Sebaliknya semua agama itu juga mengembangkan dan menganjurkan sikap kebaikan,
solidaritas, tolenransi, bahkan persaudaraan universal tanpa melihat asal-usul
suku dan budaya, ras, warna kulit, maupun gender. Agama tanpa sifat di atas
tentu saja hanya akan sampai di tahapan ritus dan pemujaan belaka
Agama
diturunkan ke bumi untuk menciptakan
kedamaian. Dalam Al-Qur’an Allah SWT, menegaskan, “Wama arsalnaka illa rahmatan
lil‘alamin”,[1]
bahwa kata Allah, tiadalah Kami mengutus engkau ya Muhammad, kecuali agar
menjadi rahmat bagi sekalian alam.

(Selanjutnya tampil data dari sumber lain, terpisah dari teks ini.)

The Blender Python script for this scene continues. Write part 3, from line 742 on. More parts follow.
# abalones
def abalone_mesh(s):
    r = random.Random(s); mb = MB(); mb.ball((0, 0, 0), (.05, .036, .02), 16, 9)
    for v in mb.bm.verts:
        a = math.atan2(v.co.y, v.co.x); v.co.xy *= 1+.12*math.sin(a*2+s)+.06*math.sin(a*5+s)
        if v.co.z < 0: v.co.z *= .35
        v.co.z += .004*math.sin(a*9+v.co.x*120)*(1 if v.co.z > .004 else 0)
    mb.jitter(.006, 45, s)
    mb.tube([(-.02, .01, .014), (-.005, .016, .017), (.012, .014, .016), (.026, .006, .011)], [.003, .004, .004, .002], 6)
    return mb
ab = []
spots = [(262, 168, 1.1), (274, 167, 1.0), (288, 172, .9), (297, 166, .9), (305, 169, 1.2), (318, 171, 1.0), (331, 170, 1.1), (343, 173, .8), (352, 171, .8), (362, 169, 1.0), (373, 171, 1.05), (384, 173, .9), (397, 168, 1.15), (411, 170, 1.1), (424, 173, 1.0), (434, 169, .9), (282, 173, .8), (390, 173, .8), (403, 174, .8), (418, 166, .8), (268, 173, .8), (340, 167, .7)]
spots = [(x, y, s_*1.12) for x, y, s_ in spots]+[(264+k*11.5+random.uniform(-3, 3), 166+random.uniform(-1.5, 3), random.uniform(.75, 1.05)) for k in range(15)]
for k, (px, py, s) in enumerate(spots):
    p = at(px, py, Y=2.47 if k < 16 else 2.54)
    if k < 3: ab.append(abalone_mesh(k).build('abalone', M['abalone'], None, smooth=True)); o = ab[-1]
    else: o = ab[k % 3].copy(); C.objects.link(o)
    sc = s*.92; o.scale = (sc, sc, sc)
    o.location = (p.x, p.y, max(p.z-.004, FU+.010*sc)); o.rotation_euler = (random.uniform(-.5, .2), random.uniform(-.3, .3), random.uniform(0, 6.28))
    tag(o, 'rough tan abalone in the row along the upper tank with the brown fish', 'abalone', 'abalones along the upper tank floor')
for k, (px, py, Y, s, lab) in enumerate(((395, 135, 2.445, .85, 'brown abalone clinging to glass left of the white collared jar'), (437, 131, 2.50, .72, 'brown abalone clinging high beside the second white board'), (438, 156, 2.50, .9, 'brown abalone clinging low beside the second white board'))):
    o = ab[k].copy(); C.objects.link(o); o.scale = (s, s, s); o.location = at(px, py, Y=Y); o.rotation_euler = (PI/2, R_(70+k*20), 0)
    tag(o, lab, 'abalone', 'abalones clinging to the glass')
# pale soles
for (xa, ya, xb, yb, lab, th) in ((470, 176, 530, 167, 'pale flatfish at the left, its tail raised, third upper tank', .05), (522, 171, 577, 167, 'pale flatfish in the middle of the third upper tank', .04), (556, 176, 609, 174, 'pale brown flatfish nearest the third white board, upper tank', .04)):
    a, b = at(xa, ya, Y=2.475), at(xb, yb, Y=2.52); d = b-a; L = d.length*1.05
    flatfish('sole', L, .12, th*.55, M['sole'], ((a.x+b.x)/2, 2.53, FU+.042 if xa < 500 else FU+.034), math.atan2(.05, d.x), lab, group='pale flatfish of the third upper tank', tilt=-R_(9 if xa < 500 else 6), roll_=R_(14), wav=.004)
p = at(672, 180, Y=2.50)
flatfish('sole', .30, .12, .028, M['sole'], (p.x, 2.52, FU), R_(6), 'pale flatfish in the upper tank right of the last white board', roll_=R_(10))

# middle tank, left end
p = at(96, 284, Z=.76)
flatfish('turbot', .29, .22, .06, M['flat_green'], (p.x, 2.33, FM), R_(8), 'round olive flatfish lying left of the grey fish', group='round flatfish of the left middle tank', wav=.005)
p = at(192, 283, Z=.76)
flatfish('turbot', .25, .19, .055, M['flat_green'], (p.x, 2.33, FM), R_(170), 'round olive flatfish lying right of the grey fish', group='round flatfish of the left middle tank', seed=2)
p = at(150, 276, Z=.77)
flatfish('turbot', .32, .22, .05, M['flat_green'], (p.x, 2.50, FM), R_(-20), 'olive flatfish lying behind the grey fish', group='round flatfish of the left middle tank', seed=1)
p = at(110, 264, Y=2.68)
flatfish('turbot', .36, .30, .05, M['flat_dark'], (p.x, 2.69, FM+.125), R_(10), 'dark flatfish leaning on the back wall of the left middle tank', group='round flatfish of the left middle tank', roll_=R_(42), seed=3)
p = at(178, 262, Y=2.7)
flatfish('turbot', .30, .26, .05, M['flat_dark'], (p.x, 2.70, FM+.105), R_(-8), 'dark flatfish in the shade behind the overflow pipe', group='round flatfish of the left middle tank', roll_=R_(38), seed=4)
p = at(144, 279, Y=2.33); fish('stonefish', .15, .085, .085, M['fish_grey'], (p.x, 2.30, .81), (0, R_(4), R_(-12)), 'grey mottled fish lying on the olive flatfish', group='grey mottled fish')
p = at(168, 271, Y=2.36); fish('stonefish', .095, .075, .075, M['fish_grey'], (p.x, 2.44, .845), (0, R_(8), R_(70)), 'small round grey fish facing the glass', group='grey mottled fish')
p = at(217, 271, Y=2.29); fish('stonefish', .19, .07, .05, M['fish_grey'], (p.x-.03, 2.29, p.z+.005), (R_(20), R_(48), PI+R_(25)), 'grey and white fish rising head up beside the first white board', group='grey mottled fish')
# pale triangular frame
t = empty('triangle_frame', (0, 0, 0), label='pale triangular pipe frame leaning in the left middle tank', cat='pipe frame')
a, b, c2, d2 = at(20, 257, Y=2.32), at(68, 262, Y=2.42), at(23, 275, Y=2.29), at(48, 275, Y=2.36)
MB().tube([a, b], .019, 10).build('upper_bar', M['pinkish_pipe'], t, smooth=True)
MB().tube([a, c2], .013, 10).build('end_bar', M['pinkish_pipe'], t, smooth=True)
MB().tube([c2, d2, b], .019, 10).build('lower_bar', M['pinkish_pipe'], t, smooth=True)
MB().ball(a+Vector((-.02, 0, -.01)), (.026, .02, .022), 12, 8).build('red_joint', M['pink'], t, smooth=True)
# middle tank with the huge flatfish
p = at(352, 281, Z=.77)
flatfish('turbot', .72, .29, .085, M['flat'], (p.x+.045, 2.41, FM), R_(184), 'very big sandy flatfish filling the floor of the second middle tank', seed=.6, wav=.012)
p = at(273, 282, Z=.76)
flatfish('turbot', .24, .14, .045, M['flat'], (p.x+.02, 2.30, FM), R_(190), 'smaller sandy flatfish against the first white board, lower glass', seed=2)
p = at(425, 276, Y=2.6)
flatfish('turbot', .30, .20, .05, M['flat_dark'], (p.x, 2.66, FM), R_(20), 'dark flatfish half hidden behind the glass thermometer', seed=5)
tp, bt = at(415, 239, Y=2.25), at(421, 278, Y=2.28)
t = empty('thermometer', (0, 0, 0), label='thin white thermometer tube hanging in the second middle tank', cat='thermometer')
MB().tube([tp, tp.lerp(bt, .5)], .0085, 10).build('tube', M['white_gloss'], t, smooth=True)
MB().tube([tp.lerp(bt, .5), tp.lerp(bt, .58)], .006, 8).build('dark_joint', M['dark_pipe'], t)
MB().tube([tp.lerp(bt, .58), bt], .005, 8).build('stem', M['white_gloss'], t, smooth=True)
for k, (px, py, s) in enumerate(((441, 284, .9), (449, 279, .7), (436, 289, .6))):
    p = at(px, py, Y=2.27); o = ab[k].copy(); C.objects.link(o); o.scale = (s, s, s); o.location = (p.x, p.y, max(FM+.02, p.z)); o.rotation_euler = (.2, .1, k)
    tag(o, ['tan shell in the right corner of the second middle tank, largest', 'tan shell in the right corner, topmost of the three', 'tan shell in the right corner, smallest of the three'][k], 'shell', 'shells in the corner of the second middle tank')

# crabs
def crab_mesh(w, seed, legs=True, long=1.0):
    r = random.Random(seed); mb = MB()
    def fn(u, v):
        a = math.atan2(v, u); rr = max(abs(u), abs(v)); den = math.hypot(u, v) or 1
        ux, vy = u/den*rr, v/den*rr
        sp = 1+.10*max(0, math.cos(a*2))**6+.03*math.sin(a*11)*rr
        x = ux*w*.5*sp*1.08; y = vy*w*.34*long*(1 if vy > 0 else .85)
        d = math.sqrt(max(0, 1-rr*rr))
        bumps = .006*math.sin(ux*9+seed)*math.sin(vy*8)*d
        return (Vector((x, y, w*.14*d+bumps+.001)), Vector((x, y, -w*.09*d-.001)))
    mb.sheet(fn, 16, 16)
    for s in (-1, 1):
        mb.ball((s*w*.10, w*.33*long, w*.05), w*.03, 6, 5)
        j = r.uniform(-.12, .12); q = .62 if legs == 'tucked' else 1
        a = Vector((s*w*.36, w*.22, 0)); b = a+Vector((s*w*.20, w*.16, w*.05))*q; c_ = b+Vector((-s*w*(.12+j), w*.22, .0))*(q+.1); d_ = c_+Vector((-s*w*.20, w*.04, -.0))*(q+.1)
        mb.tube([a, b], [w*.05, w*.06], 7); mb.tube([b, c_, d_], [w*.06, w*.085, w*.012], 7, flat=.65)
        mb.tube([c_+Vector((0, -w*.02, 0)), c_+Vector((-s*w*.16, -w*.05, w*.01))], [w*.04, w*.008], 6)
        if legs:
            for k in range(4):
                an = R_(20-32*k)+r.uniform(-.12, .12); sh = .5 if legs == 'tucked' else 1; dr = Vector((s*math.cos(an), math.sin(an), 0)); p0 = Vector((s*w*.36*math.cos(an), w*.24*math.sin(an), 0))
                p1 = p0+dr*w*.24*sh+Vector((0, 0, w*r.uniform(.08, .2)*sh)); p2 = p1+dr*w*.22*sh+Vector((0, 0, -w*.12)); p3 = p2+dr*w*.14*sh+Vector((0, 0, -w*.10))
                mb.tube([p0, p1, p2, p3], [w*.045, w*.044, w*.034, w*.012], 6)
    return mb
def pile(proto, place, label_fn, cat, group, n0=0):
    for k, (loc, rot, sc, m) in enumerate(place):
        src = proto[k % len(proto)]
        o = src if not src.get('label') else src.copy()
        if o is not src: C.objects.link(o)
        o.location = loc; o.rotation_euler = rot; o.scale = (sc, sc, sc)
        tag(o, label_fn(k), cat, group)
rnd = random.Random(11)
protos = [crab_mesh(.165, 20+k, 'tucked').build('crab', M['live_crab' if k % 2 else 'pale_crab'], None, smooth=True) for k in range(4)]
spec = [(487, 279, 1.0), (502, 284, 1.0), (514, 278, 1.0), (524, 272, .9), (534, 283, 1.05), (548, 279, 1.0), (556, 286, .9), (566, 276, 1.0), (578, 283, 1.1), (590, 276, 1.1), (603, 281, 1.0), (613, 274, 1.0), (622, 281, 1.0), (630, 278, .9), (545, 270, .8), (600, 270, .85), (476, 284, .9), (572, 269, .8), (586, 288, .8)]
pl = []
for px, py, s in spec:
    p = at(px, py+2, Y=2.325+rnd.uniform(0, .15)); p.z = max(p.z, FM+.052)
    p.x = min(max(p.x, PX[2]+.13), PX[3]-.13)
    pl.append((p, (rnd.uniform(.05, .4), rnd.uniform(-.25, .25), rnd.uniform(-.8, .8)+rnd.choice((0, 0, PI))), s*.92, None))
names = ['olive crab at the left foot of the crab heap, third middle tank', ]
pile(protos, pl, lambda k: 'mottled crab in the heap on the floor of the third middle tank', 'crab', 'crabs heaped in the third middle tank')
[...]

Ayat ini sangat populer dan banyak dirujuk,
walau dalam prakteknya tidak semua umat Islam mampu melakukannya. Tidak ada
agama yang diturunkan ke bumi untuk membuat onar, menebarkan ketakutan,
pembunuhan, dan melakukan pengrusakan. Namun patutu disayangkan, bahwa ada
pandangan yang menganggap bahwa agama-nya lah yang paling benar, dan memandang
yang berbeda sebagai sesat, bahkan musuh. Pandangan dan keyakinan seperti ini
bisa memicu terjadinya konflik yang berdarah, pembunuhan atas nama agama, dan
juga penghancuran rumah Tuhan. Jika hal seperti ini dibenarkan, maka hilanglah
hakekat kesejatian agama.[2]
PEMBAHASAN
A.
Eksklufisme
Manusia
yang dikodratkan sebagai makhluk sosial memiliki kecenderungan untuk membentuk
koloni atau kelompok-kelompok. Hal ini telah berlangsung bahkan sejak zaman
manusia purba hingga sekarang. Tujuan manusia membentuk kelompok-kelompok
adalah sebagai wadah perwujudan dari interaksi sosial dan untuk membantu satu
dan yang lainnya.
Inilah
masalah yang sedang kita hadapi, di mana banyaknya kelompok yang terbentuk
justru memisahkan umat manusia ke dalam perbedaan-perbedaan.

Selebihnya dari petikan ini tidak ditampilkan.